05.23.07
Bigger, Badder, more Power!
One of my clients grows seemingly without bound. In the space of about 16 months, their Redhat Clustered MySQL database went from 2CPU/4GIG servers to 4CPU/8GIG servers to 8CPU/8GIG servers. We just put the dual quad-core Intel bad boys in last night. It pretty much went according to plan and the new cluster is humming along.
Also in that time frame, MySQL binary logging went from a few gigs a day to over 60 gigs a day (for those who don’t know, a binary log is a record of any change to the data in the database.) That’s a hell of a lot of inserts/updates/deletes. And that’s aggregated data, too!

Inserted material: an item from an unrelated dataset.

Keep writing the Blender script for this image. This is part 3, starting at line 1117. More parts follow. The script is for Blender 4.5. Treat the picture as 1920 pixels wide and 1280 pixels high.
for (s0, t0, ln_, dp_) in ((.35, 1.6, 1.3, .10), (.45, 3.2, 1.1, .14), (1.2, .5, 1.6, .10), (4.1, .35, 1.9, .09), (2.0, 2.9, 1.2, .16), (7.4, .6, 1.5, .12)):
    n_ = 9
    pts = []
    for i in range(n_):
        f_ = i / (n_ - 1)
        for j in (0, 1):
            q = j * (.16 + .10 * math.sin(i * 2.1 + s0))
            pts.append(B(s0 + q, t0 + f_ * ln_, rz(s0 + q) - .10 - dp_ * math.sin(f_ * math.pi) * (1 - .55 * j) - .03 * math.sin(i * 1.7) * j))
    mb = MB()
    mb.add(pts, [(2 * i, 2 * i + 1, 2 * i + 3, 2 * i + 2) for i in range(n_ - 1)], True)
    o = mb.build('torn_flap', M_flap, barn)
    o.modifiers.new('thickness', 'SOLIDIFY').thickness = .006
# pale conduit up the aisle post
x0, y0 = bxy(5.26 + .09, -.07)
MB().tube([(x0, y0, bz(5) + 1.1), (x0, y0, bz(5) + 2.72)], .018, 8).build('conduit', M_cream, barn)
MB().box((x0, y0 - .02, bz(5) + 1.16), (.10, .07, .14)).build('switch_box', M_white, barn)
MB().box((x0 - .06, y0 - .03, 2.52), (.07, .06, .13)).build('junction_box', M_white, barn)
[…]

I’m displeased with the current state of MySQL performance management tools available. Extracting the number of selects vs inserts vs updates vs deletes, something I assumed would be very basic and straight forward, doesn’t exist (that I’ve seen.) I figure I’ll have to break out some Perl/PHP and come up with some kind of trending/management tool. Oh joy.
I’ve also started a “smart” binary log purging script. When you use MySQL replication, you want to purge binary logs up to the log being used by the “slowest” replication slave. If you delete a binary log that’s being read by a slave (or is one of the next in line to be read) then replication will break and you have to either restore the binary log to manually update the slave or rebuild replication using a backup of the master.